I hope that our posterity may not have to pass through such privations but I expect they will have all that they can endure in some other form for the Word of the Lord is that he will have tried people as gold seven times tried in the fire.

February 27, 1869 was nominated to fill the position of President of the Second Ward Relief Society with sister Mary Whipple as First Counselor and Sister Matilda Loveless as second which being presented by the Bishop was a unanimous vote of the meeting in which position I still remain, being the only President living of the four first presidencies of the four wards in Provo.  This position I have tried to fill to the best of my ability.
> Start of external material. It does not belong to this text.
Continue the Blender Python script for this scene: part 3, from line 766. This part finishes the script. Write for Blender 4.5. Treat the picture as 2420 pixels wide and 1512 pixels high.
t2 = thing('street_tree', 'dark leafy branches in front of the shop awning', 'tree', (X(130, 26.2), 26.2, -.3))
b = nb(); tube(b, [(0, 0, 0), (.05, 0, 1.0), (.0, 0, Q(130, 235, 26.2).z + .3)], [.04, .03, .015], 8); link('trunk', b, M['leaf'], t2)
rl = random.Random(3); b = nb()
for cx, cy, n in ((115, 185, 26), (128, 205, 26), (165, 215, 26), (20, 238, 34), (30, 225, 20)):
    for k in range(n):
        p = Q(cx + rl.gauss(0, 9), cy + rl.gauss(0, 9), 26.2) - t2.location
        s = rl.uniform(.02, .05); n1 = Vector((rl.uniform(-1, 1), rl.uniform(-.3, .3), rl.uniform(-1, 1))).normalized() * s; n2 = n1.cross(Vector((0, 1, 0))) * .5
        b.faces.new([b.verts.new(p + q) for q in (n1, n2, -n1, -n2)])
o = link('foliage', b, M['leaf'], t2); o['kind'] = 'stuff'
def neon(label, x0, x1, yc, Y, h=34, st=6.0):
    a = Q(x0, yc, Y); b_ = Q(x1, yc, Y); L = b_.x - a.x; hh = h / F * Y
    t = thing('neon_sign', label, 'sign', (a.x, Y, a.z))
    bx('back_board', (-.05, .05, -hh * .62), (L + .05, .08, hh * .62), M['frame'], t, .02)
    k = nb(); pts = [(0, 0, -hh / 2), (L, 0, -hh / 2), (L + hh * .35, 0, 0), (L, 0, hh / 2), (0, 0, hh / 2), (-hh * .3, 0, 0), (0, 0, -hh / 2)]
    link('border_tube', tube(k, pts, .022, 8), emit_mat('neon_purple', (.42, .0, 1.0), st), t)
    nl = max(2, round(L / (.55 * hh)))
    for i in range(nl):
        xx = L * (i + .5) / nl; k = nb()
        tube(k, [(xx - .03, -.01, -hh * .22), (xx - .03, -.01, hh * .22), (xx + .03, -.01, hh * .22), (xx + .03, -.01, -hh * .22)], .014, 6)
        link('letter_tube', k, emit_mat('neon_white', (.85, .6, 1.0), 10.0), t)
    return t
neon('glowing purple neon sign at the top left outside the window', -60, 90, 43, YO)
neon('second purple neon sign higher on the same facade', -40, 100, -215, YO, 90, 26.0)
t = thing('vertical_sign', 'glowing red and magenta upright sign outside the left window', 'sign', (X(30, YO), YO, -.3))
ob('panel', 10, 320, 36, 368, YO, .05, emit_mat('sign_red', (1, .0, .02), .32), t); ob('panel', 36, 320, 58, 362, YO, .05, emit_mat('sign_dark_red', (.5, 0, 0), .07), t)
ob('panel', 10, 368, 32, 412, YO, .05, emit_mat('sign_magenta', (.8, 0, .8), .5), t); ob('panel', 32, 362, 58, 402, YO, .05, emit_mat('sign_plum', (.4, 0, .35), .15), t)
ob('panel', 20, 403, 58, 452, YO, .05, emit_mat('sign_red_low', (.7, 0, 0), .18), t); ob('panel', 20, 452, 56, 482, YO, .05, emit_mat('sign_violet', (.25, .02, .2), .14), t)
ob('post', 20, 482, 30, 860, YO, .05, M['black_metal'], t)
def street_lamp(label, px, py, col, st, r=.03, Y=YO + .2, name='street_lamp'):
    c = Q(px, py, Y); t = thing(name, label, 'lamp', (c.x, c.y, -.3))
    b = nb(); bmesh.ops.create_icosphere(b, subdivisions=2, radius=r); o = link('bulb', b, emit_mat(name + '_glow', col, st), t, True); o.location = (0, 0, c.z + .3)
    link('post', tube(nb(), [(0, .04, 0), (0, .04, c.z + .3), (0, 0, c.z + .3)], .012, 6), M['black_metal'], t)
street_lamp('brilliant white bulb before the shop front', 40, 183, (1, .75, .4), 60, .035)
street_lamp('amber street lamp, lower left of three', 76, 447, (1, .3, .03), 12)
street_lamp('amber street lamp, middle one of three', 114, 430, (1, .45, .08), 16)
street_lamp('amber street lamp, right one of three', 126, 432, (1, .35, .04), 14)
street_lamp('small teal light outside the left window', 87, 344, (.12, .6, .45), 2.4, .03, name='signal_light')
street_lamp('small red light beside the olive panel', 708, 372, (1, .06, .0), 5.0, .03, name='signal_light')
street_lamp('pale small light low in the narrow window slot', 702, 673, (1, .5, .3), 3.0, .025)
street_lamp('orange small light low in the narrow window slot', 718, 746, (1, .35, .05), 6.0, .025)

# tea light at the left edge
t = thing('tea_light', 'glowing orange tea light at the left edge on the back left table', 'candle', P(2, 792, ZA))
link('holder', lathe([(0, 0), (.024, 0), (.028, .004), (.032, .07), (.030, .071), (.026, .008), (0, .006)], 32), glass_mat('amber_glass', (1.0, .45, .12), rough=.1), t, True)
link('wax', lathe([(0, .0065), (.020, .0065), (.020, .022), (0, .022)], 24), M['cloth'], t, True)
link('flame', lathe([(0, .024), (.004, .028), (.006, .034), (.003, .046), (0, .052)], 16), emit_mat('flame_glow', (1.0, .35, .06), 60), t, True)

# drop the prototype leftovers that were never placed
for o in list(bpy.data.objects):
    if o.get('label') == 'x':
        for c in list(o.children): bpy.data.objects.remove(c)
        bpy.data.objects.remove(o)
October 11, 1874 my husband died leaving me with 8 minor children, my three oldest being married, making 11 in all.  At the present date they are all married except the two youngest which are of age but still living at home.  I have tried to bring them up in the faith of their father, a faithful worker to build up the Church with his means and time.  He was the husband of five wives, father of 23 children and at the present date, I am grandmother of four children of my own and 11 step grandchildren by a son of my husband’s first wife which I brought up from small boy.  His mother was a Methodist and would not come out to Utah with them.  She kept two girls and left the boys (2) which I was mother to.  The youngest died June 27, 1852 of Erysipelas, only sick 3 days.  I had to wash and lay him out myself as no one could get to the house on account of the water flowing all between the town and where we lived at the time.  His name was Hyrum Smith Scott.  Twelve of my grandchildren have passed from this world of sorrow and care.  What the next fifty years will bring in posterity and how many more who are here in the pleasant happy days of youth.  My desire is that all who are of this family to the latest generation may be faithful to their covenants and callings in this life, that we may receive the good words, “Well done good and faithful servants, enter into the joys of your Lord”, is the sincere desire of my heart for all.

Yours truly, Sarah Ann Scott

Provo, Utah March 17, 1892

This history was placed in a box in the old 2nd Ward Relief Society building to be opened 50 years later.  The box was opened in 1942.  Grandmother Scott died 7 June 1904.

To my great grand child living————-Greetings, I send these papers with an account of the laying of the capstone of the Salt Lake Temple.  I was there and witnessed it with Joy, and mingled by voice with the multitude in shouting the Hosannas to the Lord.  I am in my 59th year.  I do not expect to see another Jubilee Year on this earth in the body.  When this box is opened, but I hope that the one that receives this package may be a true Latter-Day Saint.  We could not close our box on the 17th of March as we intended to put in the picture of the Relief Society of the 2nd Ward.

May we all meet in a more perfect sphere, when we will al know each other in a grand family connection in the kingdom of our Lord and Savior.

From your Great Grandmother

Sarah Ann Scott

P.S.  If not living in Provo City, To be forwarded to them.

(The Great Grand Child living mentioned above is Elva Sabin, Mesa, Arizona)

This history and letter were taken from the August 1967 Andrew Hunter Scott Bulletin, Vol 1, Issue 2.